> **EXERCISE INSTRUCTIONS**
Pull every line containing the word "Measure" from the records.

> **ENTRIES SUPPLIED**
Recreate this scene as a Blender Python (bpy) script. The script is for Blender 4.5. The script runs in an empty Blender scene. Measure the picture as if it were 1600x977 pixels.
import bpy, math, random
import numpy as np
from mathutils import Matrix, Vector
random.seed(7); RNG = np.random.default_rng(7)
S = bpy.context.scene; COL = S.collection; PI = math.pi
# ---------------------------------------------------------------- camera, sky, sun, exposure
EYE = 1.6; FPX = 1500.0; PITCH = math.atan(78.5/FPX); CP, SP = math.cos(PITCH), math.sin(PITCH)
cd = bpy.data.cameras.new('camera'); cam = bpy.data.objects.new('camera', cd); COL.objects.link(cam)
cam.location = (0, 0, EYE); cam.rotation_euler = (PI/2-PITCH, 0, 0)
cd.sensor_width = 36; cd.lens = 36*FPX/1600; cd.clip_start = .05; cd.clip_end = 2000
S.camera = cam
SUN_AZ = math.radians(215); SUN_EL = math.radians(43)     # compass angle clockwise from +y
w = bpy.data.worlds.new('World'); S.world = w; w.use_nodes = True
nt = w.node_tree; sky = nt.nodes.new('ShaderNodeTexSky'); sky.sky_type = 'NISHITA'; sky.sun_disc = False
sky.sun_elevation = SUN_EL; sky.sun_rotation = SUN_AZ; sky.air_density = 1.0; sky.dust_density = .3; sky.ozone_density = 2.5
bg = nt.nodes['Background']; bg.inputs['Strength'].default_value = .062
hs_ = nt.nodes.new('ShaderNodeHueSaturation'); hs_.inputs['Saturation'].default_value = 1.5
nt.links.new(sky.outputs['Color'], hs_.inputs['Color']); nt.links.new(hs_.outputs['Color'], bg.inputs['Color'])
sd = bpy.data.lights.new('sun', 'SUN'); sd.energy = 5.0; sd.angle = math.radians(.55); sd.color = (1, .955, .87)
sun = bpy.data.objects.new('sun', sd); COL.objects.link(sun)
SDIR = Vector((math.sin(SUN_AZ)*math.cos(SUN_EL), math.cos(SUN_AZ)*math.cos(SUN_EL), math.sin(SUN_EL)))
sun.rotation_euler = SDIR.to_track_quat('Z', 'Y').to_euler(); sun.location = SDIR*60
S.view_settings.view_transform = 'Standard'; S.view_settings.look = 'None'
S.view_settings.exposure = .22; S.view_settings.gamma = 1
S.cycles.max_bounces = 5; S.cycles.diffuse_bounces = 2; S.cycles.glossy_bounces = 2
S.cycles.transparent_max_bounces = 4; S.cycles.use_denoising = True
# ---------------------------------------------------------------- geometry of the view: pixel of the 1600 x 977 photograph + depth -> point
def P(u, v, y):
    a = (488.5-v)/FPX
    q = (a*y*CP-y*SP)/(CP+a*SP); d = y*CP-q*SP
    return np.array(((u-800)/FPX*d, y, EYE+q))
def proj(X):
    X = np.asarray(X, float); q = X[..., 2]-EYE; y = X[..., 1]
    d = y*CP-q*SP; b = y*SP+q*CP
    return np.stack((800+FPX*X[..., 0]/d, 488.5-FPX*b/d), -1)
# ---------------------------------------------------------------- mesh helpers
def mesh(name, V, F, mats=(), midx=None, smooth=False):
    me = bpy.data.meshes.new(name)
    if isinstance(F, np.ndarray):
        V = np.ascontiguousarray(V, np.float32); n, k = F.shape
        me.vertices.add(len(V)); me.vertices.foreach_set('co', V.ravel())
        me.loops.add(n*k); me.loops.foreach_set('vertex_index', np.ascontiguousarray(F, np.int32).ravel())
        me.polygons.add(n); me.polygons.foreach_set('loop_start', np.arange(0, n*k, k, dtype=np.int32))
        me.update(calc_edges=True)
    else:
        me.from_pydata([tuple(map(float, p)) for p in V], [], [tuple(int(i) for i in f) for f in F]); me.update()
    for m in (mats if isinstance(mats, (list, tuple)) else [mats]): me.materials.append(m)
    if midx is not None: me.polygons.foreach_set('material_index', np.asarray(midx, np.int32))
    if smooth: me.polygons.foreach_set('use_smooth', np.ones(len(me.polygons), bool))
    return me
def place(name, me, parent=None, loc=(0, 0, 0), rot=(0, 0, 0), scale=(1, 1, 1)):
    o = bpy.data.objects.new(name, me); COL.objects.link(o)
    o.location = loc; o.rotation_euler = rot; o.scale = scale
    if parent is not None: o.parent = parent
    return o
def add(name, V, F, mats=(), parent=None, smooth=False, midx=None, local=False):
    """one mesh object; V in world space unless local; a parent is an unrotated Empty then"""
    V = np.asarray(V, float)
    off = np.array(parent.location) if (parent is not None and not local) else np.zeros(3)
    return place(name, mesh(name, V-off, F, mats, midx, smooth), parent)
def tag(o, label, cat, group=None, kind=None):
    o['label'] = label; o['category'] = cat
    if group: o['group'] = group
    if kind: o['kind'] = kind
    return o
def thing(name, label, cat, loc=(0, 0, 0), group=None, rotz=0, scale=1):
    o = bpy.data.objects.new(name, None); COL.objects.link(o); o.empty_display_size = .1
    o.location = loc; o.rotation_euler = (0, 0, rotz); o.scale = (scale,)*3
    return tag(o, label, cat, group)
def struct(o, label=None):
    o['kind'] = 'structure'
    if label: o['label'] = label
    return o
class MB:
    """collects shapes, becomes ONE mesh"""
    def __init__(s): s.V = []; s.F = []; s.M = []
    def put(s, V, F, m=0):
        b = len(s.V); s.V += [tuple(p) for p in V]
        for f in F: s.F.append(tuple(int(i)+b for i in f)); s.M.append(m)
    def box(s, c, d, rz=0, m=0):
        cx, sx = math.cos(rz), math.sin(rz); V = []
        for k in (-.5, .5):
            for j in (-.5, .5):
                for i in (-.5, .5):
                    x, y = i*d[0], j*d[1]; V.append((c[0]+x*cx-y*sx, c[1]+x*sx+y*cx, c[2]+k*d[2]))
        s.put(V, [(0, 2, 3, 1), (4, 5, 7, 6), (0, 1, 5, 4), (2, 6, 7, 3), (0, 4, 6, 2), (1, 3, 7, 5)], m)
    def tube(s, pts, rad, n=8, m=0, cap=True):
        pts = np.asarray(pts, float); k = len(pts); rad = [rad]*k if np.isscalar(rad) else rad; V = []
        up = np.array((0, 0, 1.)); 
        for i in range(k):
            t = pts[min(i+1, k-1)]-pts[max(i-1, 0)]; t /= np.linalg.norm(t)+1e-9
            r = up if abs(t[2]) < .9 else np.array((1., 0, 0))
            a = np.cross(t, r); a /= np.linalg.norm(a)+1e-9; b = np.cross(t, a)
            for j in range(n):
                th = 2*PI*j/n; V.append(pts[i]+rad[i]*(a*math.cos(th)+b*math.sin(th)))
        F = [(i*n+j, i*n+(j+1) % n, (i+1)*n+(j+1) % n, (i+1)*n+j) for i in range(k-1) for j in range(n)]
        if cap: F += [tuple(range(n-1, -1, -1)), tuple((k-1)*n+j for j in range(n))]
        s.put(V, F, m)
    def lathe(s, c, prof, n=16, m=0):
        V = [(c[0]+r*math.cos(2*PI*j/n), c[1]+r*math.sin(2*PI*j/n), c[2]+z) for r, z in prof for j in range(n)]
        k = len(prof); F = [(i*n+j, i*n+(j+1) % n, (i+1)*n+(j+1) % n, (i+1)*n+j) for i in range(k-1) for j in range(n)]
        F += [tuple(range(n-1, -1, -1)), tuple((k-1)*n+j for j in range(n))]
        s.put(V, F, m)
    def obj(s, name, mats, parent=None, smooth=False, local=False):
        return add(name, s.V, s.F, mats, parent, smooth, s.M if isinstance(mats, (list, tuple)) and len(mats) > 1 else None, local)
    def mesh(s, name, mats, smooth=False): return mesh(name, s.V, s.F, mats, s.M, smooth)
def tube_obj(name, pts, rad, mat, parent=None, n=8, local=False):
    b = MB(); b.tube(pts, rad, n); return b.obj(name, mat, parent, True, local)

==

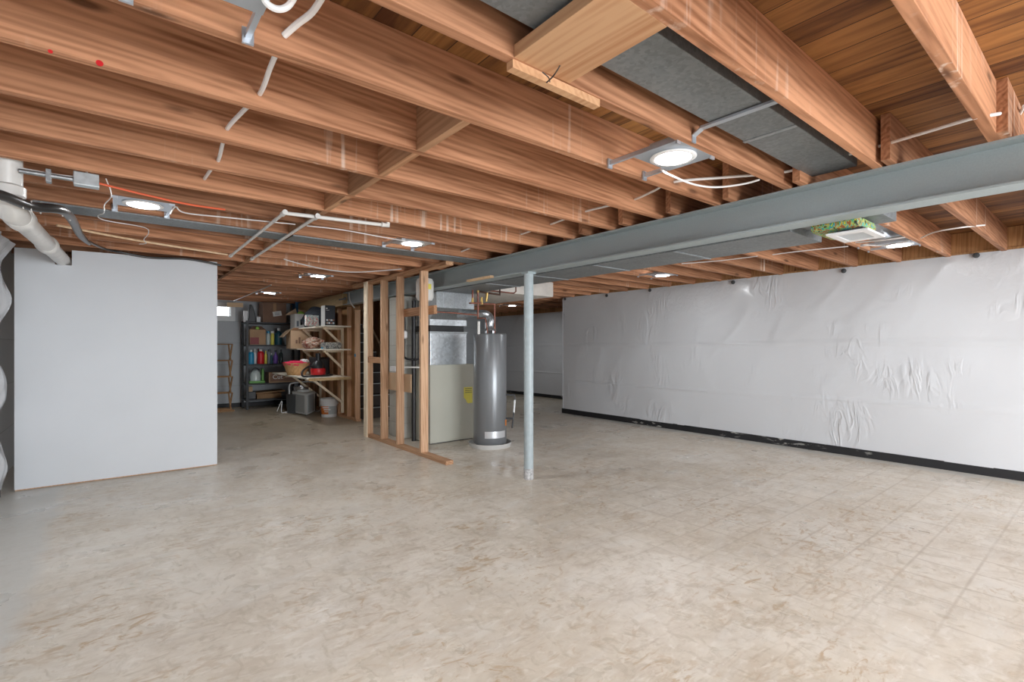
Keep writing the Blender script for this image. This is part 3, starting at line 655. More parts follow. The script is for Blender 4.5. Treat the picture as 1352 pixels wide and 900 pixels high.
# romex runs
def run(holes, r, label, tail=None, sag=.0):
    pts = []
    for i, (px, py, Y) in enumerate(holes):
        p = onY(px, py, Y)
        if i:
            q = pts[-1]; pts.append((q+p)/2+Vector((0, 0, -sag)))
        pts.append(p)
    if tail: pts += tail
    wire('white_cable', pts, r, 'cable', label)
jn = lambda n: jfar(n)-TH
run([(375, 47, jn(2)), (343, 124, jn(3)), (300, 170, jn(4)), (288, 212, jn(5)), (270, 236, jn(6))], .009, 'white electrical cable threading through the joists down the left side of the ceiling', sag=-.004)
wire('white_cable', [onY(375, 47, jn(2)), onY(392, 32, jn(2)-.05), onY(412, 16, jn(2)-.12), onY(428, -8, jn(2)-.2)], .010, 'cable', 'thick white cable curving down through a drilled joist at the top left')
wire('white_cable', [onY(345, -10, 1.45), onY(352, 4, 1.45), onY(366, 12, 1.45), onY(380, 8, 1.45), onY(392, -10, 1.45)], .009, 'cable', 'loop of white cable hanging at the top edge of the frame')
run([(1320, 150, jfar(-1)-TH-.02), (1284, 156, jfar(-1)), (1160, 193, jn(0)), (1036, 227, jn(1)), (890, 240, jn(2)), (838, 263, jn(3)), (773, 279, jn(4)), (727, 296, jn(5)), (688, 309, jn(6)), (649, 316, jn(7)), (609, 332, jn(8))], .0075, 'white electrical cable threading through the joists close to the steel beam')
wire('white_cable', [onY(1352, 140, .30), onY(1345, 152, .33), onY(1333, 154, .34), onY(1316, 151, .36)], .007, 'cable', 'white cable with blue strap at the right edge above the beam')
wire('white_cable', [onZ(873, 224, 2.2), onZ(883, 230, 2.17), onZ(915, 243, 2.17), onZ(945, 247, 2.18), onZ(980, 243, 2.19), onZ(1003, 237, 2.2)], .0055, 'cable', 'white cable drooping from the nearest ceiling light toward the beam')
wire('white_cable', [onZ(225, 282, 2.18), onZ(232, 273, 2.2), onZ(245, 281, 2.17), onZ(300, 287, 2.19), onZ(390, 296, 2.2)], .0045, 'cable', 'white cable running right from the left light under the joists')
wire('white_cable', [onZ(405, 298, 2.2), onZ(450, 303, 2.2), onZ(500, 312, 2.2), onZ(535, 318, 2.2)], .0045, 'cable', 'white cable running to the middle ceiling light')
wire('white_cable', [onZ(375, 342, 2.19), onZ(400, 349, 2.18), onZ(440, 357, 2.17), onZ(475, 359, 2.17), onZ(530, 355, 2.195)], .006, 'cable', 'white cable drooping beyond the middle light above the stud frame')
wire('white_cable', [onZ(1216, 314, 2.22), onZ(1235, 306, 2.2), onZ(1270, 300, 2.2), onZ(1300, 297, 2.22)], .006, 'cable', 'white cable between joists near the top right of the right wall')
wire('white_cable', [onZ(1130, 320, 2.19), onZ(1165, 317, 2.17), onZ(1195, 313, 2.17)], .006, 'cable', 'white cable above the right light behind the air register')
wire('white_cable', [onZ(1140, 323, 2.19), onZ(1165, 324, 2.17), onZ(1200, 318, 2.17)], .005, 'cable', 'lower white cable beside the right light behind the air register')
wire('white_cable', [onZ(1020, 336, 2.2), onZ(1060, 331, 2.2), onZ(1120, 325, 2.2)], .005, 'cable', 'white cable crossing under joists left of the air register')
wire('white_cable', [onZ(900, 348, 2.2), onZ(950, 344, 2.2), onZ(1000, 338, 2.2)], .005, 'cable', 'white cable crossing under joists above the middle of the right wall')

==

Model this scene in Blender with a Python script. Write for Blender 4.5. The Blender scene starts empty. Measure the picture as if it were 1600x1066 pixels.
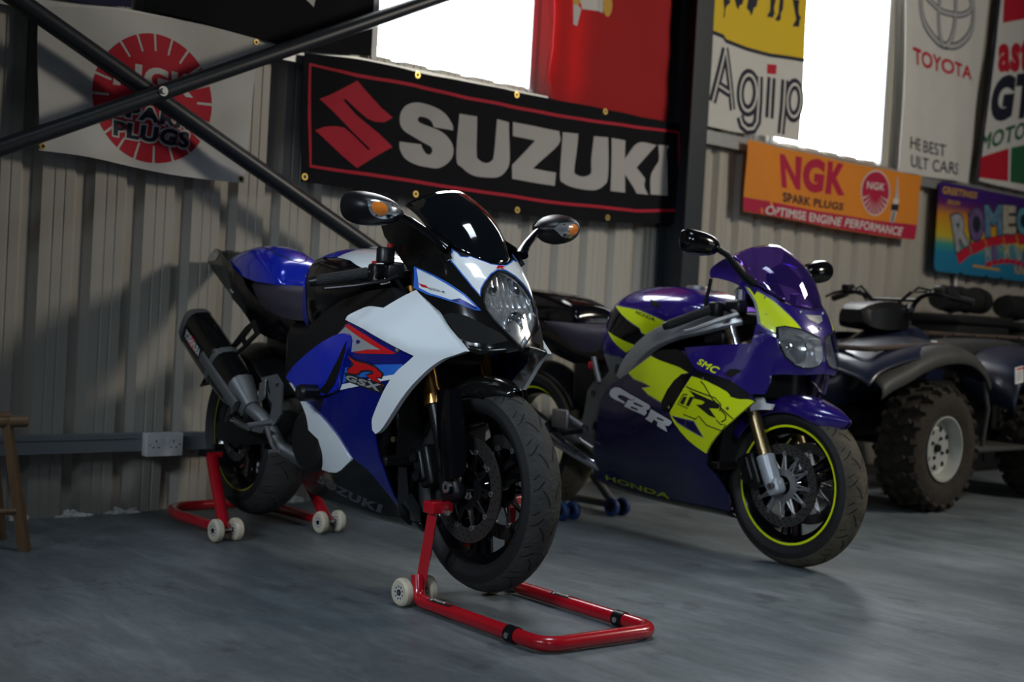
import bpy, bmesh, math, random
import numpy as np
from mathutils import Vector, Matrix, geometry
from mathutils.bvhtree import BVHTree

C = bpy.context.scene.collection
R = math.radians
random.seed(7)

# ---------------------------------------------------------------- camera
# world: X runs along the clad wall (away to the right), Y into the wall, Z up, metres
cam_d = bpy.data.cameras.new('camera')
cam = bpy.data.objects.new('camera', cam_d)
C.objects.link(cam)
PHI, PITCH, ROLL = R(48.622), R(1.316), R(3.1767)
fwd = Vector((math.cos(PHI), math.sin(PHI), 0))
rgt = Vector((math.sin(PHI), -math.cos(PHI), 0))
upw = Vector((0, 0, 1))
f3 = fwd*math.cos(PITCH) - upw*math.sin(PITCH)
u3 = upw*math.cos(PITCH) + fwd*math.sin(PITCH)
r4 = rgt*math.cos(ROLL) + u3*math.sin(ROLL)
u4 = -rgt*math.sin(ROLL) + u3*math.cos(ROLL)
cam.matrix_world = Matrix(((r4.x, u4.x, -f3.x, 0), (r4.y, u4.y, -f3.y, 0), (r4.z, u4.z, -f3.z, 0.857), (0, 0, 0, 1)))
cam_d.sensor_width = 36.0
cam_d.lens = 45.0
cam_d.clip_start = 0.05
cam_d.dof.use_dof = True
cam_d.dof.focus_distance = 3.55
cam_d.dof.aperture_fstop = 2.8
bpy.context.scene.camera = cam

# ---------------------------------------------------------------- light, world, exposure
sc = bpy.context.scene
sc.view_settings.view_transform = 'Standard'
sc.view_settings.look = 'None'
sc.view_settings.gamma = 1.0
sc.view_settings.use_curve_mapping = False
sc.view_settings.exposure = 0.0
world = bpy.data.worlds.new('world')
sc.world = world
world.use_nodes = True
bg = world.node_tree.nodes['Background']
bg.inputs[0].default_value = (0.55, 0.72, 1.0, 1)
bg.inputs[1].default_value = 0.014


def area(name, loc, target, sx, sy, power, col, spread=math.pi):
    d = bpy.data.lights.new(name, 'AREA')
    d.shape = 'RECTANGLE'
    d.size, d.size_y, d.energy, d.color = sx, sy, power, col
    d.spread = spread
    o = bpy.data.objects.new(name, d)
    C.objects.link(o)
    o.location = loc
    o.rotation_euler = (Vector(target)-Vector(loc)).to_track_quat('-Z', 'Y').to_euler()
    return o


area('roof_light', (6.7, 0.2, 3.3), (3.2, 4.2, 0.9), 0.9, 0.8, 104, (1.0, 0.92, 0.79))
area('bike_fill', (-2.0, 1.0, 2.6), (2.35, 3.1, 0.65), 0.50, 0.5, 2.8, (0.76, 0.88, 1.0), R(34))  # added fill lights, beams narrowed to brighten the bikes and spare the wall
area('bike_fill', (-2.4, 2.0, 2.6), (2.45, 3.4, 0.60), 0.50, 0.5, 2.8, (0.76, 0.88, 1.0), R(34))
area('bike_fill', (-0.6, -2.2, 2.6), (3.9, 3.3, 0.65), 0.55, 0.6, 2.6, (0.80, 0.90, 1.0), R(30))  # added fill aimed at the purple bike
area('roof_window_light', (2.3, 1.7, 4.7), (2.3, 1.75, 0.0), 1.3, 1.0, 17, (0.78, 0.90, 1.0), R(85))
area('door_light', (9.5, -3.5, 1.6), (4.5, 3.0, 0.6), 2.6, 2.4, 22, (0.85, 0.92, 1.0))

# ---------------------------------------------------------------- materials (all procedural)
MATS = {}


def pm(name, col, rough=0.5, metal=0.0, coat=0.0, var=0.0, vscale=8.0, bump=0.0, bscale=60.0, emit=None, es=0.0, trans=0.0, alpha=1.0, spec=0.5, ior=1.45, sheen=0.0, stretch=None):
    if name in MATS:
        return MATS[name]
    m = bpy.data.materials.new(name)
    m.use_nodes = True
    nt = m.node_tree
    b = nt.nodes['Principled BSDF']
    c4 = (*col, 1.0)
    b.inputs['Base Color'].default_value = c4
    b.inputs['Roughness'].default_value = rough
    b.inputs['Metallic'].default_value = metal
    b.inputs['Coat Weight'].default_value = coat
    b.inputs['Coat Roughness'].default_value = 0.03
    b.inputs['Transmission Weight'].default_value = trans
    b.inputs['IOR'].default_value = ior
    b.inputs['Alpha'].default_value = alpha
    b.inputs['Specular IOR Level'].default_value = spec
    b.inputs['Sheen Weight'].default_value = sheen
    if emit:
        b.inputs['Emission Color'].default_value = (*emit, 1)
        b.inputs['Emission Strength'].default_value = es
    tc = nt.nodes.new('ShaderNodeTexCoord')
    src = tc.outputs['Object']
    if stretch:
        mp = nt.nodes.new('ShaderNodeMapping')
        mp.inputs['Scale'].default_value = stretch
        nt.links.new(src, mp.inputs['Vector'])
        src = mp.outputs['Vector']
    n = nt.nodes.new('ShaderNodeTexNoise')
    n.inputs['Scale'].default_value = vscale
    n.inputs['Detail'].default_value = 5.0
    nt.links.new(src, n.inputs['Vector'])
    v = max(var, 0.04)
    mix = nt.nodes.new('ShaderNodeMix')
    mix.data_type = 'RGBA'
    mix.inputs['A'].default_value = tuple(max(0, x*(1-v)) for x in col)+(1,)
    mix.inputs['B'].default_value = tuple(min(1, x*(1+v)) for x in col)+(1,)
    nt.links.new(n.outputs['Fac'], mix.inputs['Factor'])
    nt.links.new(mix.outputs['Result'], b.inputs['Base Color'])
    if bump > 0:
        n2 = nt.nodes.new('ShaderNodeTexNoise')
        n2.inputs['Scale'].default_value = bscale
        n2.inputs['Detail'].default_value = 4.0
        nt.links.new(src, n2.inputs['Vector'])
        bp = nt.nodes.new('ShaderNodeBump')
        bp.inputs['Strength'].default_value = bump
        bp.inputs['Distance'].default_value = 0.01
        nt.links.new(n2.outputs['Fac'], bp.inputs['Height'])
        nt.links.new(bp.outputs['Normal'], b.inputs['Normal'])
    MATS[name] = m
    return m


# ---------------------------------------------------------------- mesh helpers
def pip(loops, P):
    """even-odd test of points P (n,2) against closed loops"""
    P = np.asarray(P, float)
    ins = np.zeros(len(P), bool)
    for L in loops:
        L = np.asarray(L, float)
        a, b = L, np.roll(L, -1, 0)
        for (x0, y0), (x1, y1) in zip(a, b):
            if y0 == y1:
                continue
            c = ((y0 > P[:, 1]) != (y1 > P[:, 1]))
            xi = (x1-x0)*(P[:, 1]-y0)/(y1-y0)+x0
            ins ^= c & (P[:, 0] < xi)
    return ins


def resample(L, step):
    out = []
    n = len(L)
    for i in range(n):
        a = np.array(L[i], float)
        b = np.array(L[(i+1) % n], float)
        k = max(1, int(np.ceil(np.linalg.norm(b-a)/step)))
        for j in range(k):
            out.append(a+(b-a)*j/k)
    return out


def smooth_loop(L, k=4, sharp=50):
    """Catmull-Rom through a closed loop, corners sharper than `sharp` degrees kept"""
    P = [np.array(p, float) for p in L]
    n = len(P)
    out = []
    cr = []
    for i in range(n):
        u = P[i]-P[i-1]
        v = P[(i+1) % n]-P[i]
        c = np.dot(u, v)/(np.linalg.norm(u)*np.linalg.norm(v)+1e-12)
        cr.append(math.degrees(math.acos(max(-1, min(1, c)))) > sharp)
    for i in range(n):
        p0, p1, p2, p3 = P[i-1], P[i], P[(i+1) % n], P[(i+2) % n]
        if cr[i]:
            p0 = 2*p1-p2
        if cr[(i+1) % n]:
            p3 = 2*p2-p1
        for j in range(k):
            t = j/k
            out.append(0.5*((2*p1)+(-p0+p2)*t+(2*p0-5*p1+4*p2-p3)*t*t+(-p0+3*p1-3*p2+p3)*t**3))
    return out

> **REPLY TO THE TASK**
Recreate this scene as a Blender Python (bpy) script. The script is for Blender 4.5. The script runs in an empty Blender scene. Measure the picture as if it were 1600x977 pixels.
Model this scene in Blender with a Python script. Write for Blender 4.5. The Blender scene starts empty. Measure the picture as if it were 1600x1066 pixels.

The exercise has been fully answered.